Par Stake experts
Avec un peu moins de 1700 kilomètres, la bande frontalière séparant le Cameroun et le Nigeria est l’une des plus longues des deux pays. Les régions camerounaises du Nord-ouest, du Sud-ouest, de l’Adamaoua, du Nord et de l’Extrême-nord y sont adossées ; de même que les états du Cross River, du Taraba, de l’Adamawa et du Borno côté Nigérian. La géographie du risque sécuritaire établit plusieurs zones de conflit interconnectées dans la region. Il s’agit au sud, des régions du Nord-ouest et du Sud-ouest côté camerounais, et de l’état du Cross River côté nigérian. Le conflit séparatiste anglophone au Cameroun a créé depuis 2017 au moins, une connexion par pragmatisme entre les groupes armés indépendantistes d’un côté et les groupes armés du Delta du Niger de l’autre côté de la frontière, qui mènent une lutte à rebondissements contre les autorités nigérianes, depuis les années 70. Plus au nord, les régions du Nord et de l’Extrême Nord au Cameroun et les états nigérians frontaliers de l’Adamawa et du Borno subissent depuis les années 2010, les attaques répétées des terroristes de Boko Haram puis de l’État islamique en Afrique de l’ouest (ISWAP). Dès lors, l’hypothèse d’une ultime connexion entre les deux zones de crises n’est pas à écarter.
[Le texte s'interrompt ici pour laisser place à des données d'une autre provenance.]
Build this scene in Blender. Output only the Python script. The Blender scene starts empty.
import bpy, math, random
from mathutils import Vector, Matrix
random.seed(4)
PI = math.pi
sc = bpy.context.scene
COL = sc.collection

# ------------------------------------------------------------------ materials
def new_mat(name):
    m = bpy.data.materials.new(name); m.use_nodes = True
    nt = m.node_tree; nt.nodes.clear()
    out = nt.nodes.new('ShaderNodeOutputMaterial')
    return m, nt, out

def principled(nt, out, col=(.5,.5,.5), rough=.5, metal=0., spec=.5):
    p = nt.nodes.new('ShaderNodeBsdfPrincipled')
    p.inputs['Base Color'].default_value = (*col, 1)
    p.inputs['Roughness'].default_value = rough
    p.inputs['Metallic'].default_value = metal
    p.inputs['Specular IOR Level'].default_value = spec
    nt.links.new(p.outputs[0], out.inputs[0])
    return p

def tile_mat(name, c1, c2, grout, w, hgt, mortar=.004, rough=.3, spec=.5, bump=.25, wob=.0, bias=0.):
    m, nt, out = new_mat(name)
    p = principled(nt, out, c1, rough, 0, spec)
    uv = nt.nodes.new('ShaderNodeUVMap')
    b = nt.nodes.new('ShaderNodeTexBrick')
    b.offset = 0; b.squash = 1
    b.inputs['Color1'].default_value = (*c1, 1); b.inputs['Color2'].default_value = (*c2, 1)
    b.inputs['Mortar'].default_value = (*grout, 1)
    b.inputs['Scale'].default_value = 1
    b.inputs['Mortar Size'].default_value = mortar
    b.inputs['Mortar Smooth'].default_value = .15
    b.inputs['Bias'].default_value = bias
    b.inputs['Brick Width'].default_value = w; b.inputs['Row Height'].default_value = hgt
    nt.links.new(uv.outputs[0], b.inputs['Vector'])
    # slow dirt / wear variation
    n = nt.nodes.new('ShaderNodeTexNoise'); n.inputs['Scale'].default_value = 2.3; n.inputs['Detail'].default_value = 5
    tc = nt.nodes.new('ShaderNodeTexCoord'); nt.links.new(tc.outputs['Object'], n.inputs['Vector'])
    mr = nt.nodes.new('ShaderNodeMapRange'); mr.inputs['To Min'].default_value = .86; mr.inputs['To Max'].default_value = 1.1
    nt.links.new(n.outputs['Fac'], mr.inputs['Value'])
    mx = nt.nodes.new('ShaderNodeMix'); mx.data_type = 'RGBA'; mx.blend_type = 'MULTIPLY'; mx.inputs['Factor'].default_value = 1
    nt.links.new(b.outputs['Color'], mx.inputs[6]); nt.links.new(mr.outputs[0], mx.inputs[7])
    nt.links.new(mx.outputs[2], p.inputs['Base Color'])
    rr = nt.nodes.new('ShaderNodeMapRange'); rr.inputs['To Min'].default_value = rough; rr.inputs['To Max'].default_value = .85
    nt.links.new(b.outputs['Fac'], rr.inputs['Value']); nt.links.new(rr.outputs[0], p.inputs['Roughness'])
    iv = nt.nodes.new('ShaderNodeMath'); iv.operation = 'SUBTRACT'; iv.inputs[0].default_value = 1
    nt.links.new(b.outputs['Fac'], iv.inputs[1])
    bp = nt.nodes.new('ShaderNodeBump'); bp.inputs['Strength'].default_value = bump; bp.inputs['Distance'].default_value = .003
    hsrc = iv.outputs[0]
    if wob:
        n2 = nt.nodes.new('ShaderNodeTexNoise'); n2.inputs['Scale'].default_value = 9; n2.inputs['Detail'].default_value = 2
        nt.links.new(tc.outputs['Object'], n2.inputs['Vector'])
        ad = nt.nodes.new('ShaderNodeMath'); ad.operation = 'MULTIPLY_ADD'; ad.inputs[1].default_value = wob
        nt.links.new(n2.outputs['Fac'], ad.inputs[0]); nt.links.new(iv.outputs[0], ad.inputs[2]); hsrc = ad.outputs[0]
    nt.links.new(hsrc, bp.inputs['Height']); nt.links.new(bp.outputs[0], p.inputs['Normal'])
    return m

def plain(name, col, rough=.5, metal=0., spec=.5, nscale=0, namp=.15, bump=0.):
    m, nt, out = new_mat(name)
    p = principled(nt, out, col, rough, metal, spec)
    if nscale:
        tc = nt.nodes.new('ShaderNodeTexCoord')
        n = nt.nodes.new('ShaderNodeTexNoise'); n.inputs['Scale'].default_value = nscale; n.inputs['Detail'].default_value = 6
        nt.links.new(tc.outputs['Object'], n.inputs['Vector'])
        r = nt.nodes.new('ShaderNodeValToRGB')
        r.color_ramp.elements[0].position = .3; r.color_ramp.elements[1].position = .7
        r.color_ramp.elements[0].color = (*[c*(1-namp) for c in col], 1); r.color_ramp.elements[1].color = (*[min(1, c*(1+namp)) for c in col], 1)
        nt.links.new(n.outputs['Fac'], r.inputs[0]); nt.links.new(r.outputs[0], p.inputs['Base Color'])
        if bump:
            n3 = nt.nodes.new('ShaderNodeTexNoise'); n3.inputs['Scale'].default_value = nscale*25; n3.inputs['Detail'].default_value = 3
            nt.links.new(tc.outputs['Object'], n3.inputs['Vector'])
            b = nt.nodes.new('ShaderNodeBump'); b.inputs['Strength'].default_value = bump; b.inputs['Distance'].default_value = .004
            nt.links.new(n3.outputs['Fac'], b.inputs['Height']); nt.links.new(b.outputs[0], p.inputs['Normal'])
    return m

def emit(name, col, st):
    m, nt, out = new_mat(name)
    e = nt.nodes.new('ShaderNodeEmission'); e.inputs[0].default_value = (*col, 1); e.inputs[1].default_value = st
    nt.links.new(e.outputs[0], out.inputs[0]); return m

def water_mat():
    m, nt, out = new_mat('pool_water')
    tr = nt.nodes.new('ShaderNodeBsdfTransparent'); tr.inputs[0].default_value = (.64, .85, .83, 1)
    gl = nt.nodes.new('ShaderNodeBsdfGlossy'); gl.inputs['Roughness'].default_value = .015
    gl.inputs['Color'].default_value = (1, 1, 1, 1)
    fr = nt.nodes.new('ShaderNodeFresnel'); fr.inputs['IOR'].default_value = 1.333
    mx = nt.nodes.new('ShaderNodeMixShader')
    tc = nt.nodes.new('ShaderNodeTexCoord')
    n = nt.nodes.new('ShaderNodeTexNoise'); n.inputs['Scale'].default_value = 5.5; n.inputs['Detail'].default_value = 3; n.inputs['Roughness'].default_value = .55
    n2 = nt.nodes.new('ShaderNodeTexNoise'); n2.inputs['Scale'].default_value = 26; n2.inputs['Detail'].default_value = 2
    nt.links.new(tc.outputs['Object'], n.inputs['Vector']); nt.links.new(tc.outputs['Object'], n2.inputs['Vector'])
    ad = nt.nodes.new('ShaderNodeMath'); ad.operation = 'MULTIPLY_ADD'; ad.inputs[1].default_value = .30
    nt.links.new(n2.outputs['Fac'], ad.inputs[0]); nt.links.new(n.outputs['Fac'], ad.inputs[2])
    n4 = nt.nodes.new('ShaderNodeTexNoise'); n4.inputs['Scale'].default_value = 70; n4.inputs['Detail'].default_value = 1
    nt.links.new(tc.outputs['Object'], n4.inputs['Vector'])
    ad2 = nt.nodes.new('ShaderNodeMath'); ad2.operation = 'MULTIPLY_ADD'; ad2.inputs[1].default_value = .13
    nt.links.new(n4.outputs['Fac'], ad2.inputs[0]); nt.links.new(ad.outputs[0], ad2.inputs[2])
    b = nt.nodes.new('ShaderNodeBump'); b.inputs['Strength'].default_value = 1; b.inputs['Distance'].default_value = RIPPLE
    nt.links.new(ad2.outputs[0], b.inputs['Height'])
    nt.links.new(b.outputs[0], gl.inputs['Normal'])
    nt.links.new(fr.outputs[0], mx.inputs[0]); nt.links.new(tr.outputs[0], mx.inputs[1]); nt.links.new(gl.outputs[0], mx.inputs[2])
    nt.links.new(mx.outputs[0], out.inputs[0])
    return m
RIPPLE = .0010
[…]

La limite nord des régions anglophones du Cameroun se trouve à un peu plus de 150 kilomètres en ligne droite, de la limite sud de l’état nigérian d’Adamawa. L’état de Taraba qui sépare les deux régions présente des caractéristiques proches de celles de l’Adamawa : faible présence militaire et nombreuses zones rurales notamment, qui avaient largement facilité l’avancée des terroristes de Boko Haram au plus fort du conflit, en 2013-2014. Au plan stratégique, l’on sait que les groupes armés (majoritairement chrétiens et animistes) du Delta du Niger restent fortement hostiles aux terroristes de Boko Haram qui de leur côté, n’ont d’ailleurs pas exclu l’idée d’un affrontement direct avec eux. Pour autant, loin d’écarter l’hypothèse d’une connexion des deux régions, cette opposition pourrait la favoriser. En effet, les plus de 8 100 kilomètres carrés que recouvrent la réserve naturelle de Gashaka Gumti (côté nigérian) pourraient être l’espace de cette connexion fut-elle conflictuelle. Le trafic des ressources fauniques dont elle regorge est une perspective rendue désormais plausible depuis le déclenchement du conflit séparatiste anglophone, puisque les régions anglophones sont les plus proches de la frontière sud de l’État de l’Adamawa, en passant par la réserve naturelle de Gashaka Gumti. Trafics donc, mais aussi possibilité de voler des armes à leurs ennemis vaincus ; à la fois les groupes armés du Delta du Niger et les milices séparatistes au sud, et les combattants terroristes de Boko Haram et de l’ISWAP au nord pourraient désormais trouver un intérêt économique à utiliser les limites est de l’état du Taraba (Nigeria) et ouest de la région de l’Adamaoua (Cameroun) comme espace d’affrontement. Cela contribuerait à transformer toute la bande frontalière entre les deux pays en « zone grise » sanctuarisée par divers groupes armés et criminels de la région.